Harry's Co-Founders Will Bring D2C Lessons To Edgewell Brands

When Edgewell Personal Care -- owner of iconic brands like Carefree, Playtex and Schick -- completes its $1.37 billion acquisition of razor upstart Harry’s in early 2020, Harry’s co-founders Andy Katz-Mayfield and Jeff Raider will end up running Edgewell.

It’s a deal that shocked many on Wall Street, given legacy marketer Edgewell’s struggle to compete with disruptive CPG startups.

Since its founding in 2013, Harry’s has gone omnichannel -- with mass offline distribution at Target and Walmart, in addition to early retail partnerships with J.Crew and Barneys.  

At Recode’s 2019 Code Commerce conference this week in Manhattan, Raider -- who also co-founded Warby Parker -- explained the rationale behind the Edgewell move and what the company needs to do to better connect its brands with consumers.

“We always thought of Harry’s as a brand that should do all of men’s personal care,” said Raider. “Today we have razors, face products and gel, hair products, body products. In the deal with Edgewell, what’s exciting for us is we actually get to take over responsibility for their brands in the U.S.”

While Edgewell’s brands don’t lack consumer awareness, Raider believes they haven’t done enough to convey product quality. “Our opportunity is to think about how to reposition those brands to consumers, create great products that they want, which is very much sort of the same mission that we had before. Having a portfolio of brands that we can oversee that can have tons of impact on peoples’ lives is what we were after, and this accelerates us getting there.”

Raider said he and Katz-Mayfield will apply lessons they’ve learned from competing with brands like Schick to help jump-start innovation at Edgewell.

“We would sit there sometimes and say, ‘well if I had Schick I would do this, I think it would work.’ And now we’ll get to go try it. And I think that’s where direct-to-consumer is so helpful, because you can put things out in the world very quickly and get signals on how people are feeling.”

Asked how he knows he and Katz-Mayfield will have the autonomy they need to make big changes at Edgewell, Raider said the two spent “days and days and days” with Edgewell senior management before agreeing to move ahead with the acquisition.

So why would Harry’s give up its independence to join forces with legacy CPG brands?

“They have exceptional product technology --  if not the best product technology  in the world,” he said of Edgewell’s. “Harry’s was on a journey to try to make the best products we possibly could, but it’s a long, expensive and complicated journey.”

Another of Edgewell’s attractions was its 40-country footprint, which will be a major expansion of Harry’s presence in the United States and Canada, according to Raider.

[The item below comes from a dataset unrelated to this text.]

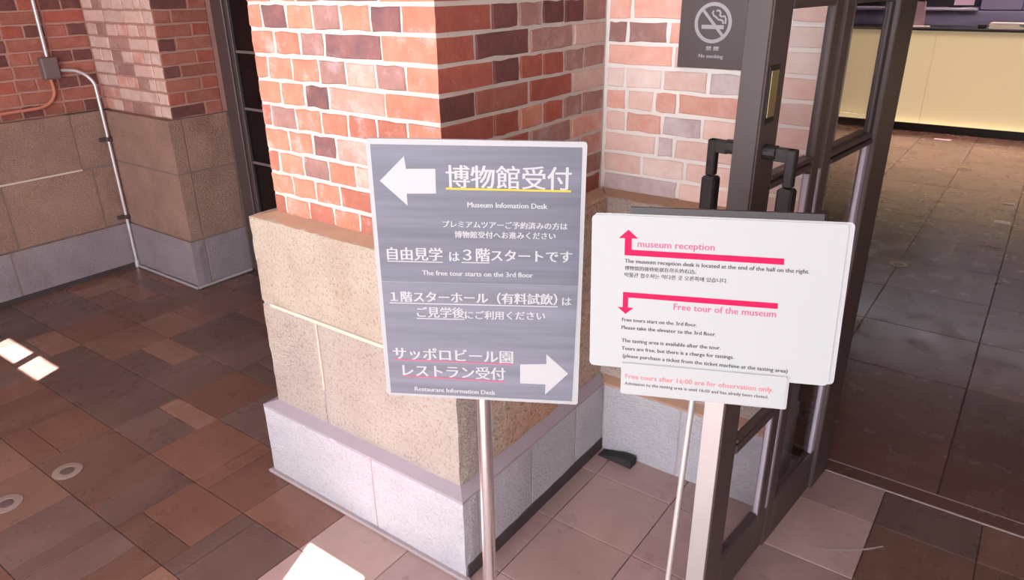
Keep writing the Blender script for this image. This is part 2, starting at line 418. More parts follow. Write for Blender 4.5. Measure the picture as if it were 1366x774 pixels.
for k in range(14):
    z = ZS + CO * k; H = (k % 2 == 0)
    aw, bw = (A_H, B_H) if H else (A_S, B_S)
    jit = lambda l: [x + random.uniform(-.004, .004) for x in l]
    aw = jit(aw); bw = jit(bw); ac = A_C[k]; bc = B_C[k]
    # corner brick shows on both faces
    bm = bmesh.new(); bm_box(bm, (-aw[0] + JT / 2, -.0005, z + JT / 2), (.0005, bw[0] - JT / 2, z + CO - JT / 2))
    bmesh.ops.subdivide_edges(bm, edges=bm.edges[:], cuts=1, use_grid_fill=True)
    for v in bm.verts: v.co += noise.noise_vector(v.co * 40) * .0022
    o = fin('brick', bm, BR[ac[0] if ac[0] != 'k' else 'o'], pier)
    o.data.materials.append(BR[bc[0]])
    for p in o.data.polygons:
        if p.normal.x > .6: p.material_index = 1  # side face darker: shade put into the colour
    # the rest of face A runs to the left
    u = aw[0]
    for w_, c in zip(aw[1:], ac[1:]):
        if u + w_ > W: w_ = W - u
        if w_ < .035: break
        course(pier, (-u - w_, 0, 0), 0, z, [w_], c); u += w_
    if W - u > .03: course(pier, (-W, 0, 0), 0, z, [W - u], 'o')
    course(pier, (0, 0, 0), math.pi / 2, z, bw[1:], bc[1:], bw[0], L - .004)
bricks_stuff(pier, [((-W, 0), 0, W, ZS + CO * 14, CH), ((0, 0), math.pi / 2, L, ZS + CO * 14, CH), ((-W, 1.2), -math.pi / 2, 1.2, ZS, CH)])
JZ = .735
rough('stone_block', (-W - OS, -OS, JZ + .005), (OS, .055, ZS), M['stone_top'], pier, seed=1)
rough('stone_block', (-W - OS, -OS, ZB), (-.553, .055, JZ - .005), M['stone_low'], pier, seed=2)
rough('stone_block', (-.545, -OS, ZB), (OS, .055, JZ - .005), M['stone_low'], pier, seed=3)
rough('stone_block', (-.1, .062, JZ + .004), (OS, L, ZS), M['stone_brown'], pier, seed=4)
rough('stone_block', (-.1, .062, ZB), (OS, .50, JZ - .004), M['stone_brown'], pier, seed=5)
rough('stone_block', (-.1, .507, ZB), (OS, L, JZ - .004), M['stone_brown'], pier, seed=6)
rough('stone_block', (-W - OS, .062, ZB), (-W + .1, 1.2, ZS), M['stone_top'], pier, seed=7)
# pale mortar left standing in the joint between the two courses
box('joint_line', (-W - OS + .05, -OS - .001, JZ - .006), (OS - .01, -OS + .02, JZ + .006), M['joint'], pier)
box('joint_line', (-.5525, -OS - .001, .47), (-.5455, -OS + .02, JZ - .006), M['joint'], pier)
zt = ZB - .002
rough('base_stone', (-W - OB, -OB, 0), (-.30, .05, zt), M['base'], pier, .0018, .05, seed=8)
rough('base_stone', (-.297, -OB, 0), (OB, -.03, zt), M['base'], pier, .0018, .05, seed=9)
rough('base_stone', (-.05, -.027, 0), (OB, .268, zt), M['base'], pier, .0018, .05, seed=10)
rough('base_stone', (-.05, .271, 0), (OB, .563, zt), M['base'], pier, .0018, .05, seed=11)
rough('base_stone', (-.05, .566, 0), (OB, L - OB, zt), M['base'], pier, .0018, .05, seed=12)
rough('base_stone', (-W - OB, .053, 0), (-W + .05, 1.2, zt), M['base'], pier, .0018, .05, seed=13)
o_, i_ = OB - .002, OS - .006
wedge('ledge', [(-W - i_, 1.1), (-W - i_, -i_), (i_, -i_), (i_, L - i_)], [(-W - o_, 1.1), (-W - o_, -o_), (o_, -o_), (o_, L - o_)], ZB + .016, ZB - .001, M['ledge'], pier)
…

Right now, Harry’s doesn’t sell its products on Amazon, but Raider didn’t rule out the possibility.  “I think we’ve always taken an approach of trying to be pretty thoughtful and methodical about where we go, in ways where we feel like we’ll have great partners who will uphold the brand and where lots of our customers want us to be,” he said. “We’ll continue to evaluate how and where to expand the presence of the brand, and Amazon certainly might be one of the [retailers] we would consider.”